Aasiya I Versi
My boss is a funny creature. She’s half my size and walks around like she owns the place. I don’t commute to work, and I am fully – as in 24/7- dedicated to my job.
My boss occasionally kicks and screams when she doesn’t get her way, which is hilarious as it is disturbing. I love my chosen vocation – I’m a stay at home and proud of it.
My mother stayed at home when I was growing up and my husband’s mother did the same. Both of us wanted the same for Nabeelah and couldn’t imagine it any other way. I empathize with mothers who need to go back due to financial or other reasons, it must be a very difficult juggle.
However, I find it hard to swallow when my peers feel that staying at home is an easier option. It’s just as hard and draining — with no end in sight — and only the strong belief that this is the best for my child keeps me going
Going to work with its set predictable routine and monthly paycheques is a world apart from what it is like staying at home…There is no predictability; you find yourself in a continuous auto-clean mode, no monthly mother appreciation day or even an end of the day guaranteed hug.
The shift from a working woman to a stay at home mother has been one of the biggest changes in my life, and by far the most peaceful decision I have made to date.
I have realised children do not wait for us to grow up; they do so with or without our presence. And it is precious time and moments – that ultimately makes children worth having – that you miss out when work beckons. Quality time is not something that can be scheduled. It comes and goes with no rhyme or rhythm. It’s like gold-digging, you’ll get minuscule amounts in a greater amount of mud.

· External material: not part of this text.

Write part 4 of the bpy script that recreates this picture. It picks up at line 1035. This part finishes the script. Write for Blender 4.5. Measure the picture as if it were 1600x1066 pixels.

Although I miss out on the solid clear-cut outcomes of the working world, staying at home gives me the blessing of unhurried time with Nabeelah. I strongly feel children need our time, lots of it, and I, as her mother, am in a position to unconditionally give time, love and education that no other person can. I wish to maximise on that fact, knowing I have limited time before she heads out to school and the big bad world without me by her side.
I understand that financial situations of our time require more and more women to head back to work, but as a mother, I’m holding tight to this exclusive time with Nabeelah in her first few formative years. I strongly feel that the benefits of mothers staying at home for their children, although intangible far outweighs the benefits of mothers returning to work.